**Data entries**
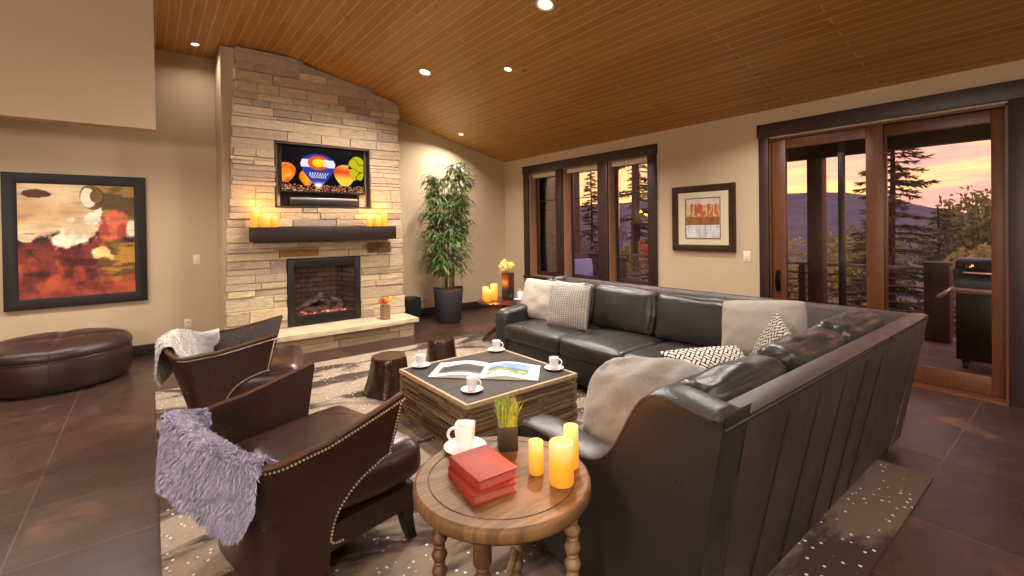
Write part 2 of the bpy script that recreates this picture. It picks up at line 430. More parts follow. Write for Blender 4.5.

---

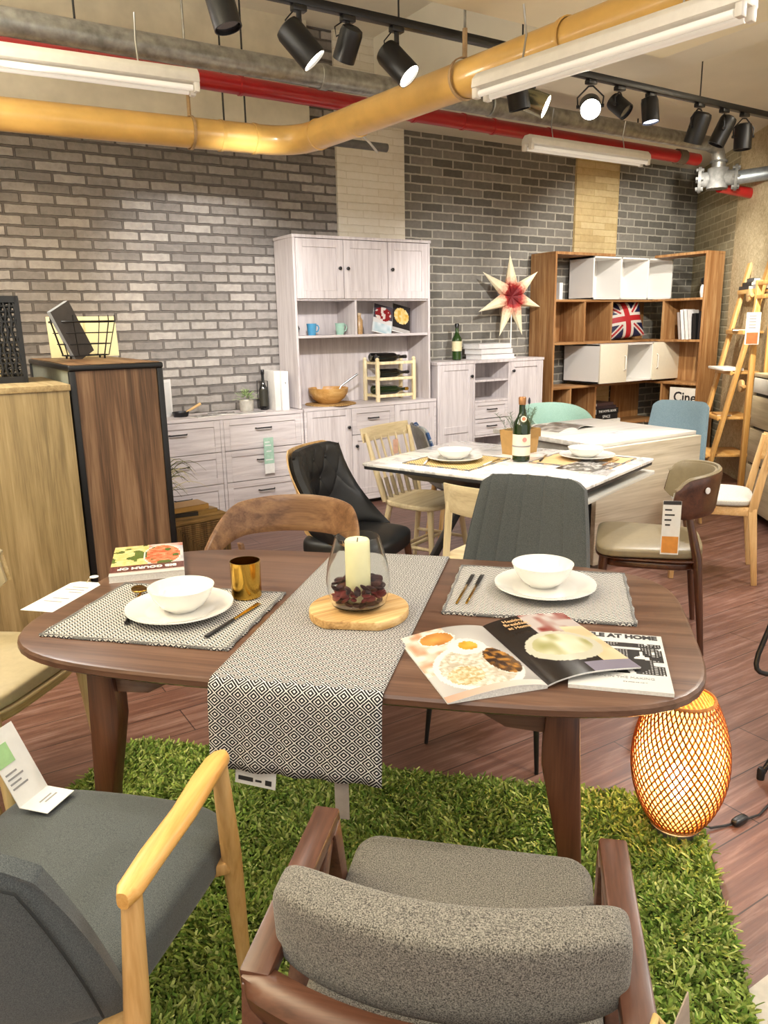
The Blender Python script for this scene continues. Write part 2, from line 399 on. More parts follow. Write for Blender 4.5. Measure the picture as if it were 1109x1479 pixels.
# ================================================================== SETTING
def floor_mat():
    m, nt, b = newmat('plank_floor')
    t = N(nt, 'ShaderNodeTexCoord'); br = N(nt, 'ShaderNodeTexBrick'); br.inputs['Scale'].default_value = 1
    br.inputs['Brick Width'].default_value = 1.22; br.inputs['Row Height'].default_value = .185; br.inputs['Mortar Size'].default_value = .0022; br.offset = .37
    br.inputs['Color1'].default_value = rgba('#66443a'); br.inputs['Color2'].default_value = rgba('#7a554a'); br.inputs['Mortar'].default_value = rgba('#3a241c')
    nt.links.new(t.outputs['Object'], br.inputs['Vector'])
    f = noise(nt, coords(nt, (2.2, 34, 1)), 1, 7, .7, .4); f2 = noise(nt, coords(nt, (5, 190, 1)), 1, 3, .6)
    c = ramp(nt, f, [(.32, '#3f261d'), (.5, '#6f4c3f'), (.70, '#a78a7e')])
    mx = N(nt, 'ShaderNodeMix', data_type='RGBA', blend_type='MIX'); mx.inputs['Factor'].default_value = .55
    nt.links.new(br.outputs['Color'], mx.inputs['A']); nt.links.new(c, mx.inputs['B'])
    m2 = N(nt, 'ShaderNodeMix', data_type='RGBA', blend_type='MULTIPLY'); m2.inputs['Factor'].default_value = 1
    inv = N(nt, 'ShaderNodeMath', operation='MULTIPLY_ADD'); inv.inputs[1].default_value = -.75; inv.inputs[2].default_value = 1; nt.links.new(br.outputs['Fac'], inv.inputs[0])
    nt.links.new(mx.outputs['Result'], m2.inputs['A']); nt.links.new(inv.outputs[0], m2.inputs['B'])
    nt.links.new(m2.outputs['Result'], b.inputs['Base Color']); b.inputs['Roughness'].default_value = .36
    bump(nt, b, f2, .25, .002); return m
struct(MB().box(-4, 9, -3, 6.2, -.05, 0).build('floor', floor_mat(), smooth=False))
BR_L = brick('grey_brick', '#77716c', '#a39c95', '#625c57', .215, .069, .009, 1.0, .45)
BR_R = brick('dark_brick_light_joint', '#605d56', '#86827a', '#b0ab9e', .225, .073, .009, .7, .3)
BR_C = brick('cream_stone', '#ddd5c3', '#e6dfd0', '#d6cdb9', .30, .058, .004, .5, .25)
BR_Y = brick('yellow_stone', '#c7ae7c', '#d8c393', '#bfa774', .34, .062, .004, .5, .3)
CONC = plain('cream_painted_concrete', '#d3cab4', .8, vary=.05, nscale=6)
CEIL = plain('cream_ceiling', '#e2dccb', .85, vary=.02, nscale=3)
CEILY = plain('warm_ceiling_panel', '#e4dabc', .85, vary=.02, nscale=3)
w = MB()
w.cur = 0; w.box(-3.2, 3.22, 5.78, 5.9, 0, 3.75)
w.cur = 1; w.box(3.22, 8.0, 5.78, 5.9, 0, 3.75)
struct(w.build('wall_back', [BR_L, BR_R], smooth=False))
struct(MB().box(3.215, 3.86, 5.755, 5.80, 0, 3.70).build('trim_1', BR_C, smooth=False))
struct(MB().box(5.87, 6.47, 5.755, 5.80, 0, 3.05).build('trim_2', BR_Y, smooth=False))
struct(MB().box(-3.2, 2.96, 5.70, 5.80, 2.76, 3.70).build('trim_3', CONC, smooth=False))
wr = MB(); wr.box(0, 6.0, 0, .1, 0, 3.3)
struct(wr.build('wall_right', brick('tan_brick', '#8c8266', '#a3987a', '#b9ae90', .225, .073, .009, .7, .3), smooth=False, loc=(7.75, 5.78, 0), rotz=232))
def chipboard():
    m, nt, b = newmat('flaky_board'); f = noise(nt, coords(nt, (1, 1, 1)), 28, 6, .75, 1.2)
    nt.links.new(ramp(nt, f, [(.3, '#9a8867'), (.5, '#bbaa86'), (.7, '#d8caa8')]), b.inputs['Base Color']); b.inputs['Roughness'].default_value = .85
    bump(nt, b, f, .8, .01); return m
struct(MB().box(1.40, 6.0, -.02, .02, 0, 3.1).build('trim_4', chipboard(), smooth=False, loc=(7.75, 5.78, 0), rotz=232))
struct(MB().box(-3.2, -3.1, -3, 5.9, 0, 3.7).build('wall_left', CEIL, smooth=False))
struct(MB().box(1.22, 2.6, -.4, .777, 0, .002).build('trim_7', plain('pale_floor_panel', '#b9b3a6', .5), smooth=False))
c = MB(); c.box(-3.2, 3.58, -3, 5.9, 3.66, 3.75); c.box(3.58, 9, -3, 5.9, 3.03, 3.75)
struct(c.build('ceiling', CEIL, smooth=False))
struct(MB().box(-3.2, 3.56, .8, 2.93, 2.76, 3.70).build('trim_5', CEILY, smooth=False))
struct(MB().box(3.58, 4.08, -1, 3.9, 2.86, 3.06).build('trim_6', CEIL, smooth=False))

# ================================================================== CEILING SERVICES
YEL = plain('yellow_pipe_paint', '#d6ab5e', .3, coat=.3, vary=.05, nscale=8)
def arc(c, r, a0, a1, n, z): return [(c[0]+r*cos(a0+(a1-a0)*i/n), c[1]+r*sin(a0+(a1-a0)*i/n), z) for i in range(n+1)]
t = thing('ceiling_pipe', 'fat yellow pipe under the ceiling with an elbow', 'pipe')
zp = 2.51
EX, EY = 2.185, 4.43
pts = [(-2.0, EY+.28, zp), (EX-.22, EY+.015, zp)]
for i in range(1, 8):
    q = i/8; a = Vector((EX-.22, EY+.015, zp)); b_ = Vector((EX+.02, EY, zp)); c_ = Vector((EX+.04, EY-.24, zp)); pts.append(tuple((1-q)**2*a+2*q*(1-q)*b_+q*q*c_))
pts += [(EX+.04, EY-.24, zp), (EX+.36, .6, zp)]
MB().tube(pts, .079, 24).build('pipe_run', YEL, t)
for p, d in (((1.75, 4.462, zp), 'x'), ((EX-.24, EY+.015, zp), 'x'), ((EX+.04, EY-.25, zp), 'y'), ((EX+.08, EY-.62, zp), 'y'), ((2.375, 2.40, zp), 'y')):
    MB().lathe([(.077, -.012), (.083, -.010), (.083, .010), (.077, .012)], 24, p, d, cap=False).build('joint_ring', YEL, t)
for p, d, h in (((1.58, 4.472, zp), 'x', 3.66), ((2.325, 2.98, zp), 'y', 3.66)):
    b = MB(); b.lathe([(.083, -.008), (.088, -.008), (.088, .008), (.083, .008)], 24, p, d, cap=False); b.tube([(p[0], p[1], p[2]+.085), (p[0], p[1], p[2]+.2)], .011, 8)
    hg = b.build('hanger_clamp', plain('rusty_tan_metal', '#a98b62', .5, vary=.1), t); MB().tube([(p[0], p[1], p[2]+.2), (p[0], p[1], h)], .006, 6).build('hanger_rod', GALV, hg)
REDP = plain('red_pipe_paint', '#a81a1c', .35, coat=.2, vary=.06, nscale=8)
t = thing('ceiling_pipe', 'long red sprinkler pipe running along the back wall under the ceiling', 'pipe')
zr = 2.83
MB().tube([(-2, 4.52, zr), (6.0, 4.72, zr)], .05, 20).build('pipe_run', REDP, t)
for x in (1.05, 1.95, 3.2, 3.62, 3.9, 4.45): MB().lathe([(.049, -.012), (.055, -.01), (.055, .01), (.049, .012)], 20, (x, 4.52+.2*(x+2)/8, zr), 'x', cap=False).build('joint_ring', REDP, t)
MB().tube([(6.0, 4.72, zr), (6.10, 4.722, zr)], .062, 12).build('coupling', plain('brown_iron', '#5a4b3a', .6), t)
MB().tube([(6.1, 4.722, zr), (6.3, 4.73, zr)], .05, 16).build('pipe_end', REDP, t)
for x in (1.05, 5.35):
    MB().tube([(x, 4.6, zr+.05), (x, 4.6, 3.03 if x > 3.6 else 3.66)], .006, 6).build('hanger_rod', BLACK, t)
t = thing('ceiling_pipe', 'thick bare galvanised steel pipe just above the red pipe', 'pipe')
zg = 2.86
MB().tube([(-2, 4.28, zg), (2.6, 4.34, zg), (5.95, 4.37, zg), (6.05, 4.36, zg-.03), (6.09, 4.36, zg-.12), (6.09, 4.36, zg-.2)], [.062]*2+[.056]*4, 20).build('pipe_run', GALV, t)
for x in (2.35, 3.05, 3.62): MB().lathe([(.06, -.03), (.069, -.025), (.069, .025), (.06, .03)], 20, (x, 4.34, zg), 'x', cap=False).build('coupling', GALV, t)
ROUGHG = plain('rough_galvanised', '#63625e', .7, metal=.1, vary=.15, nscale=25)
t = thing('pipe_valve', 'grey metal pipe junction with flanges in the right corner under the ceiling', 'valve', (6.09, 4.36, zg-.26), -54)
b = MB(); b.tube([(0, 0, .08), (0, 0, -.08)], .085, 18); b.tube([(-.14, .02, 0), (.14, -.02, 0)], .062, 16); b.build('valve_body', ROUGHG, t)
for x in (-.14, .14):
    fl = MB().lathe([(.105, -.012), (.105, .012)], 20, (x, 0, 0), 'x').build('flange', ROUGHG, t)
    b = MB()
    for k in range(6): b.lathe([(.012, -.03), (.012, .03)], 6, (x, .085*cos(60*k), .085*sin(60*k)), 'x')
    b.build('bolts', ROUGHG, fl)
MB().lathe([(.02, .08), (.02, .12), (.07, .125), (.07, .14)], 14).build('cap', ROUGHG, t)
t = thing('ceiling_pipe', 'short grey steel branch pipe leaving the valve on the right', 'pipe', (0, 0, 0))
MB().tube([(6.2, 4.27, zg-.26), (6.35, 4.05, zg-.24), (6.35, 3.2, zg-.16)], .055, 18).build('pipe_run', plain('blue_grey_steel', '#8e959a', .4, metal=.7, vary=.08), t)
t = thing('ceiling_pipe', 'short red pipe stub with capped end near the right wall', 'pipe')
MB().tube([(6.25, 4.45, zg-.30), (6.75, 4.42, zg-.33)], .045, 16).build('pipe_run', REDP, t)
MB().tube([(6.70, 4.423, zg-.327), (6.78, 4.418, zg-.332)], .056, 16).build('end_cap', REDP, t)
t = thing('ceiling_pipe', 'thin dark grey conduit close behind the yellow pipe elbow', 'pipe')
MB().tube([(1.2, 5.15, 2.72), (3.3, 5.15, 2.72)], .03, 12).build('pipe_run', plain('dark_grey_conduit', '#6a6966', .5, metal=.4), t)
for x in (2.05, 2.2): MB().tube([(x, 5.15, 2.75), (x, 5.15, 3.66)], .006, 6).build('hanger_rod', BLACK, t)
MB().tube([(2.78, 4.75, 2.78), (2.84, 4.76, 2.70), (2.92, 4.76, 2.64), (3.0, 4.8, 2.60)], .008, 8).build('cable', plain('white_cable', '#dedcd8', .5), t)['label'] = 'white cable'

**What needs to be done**
Gather each line in the entries above where the string "script" is found.

**Result for this exercise**
Write part 2 of the bpy script that recreates this picture. It picks up at line 430. More parts follow. Write for Blender 4.5.
The Blender Python script for this scene continues. Write part 2, from line 399 on. More parts follow. Write for Blender 4.5. Measure the picture as if it were 1109x1479 pixels.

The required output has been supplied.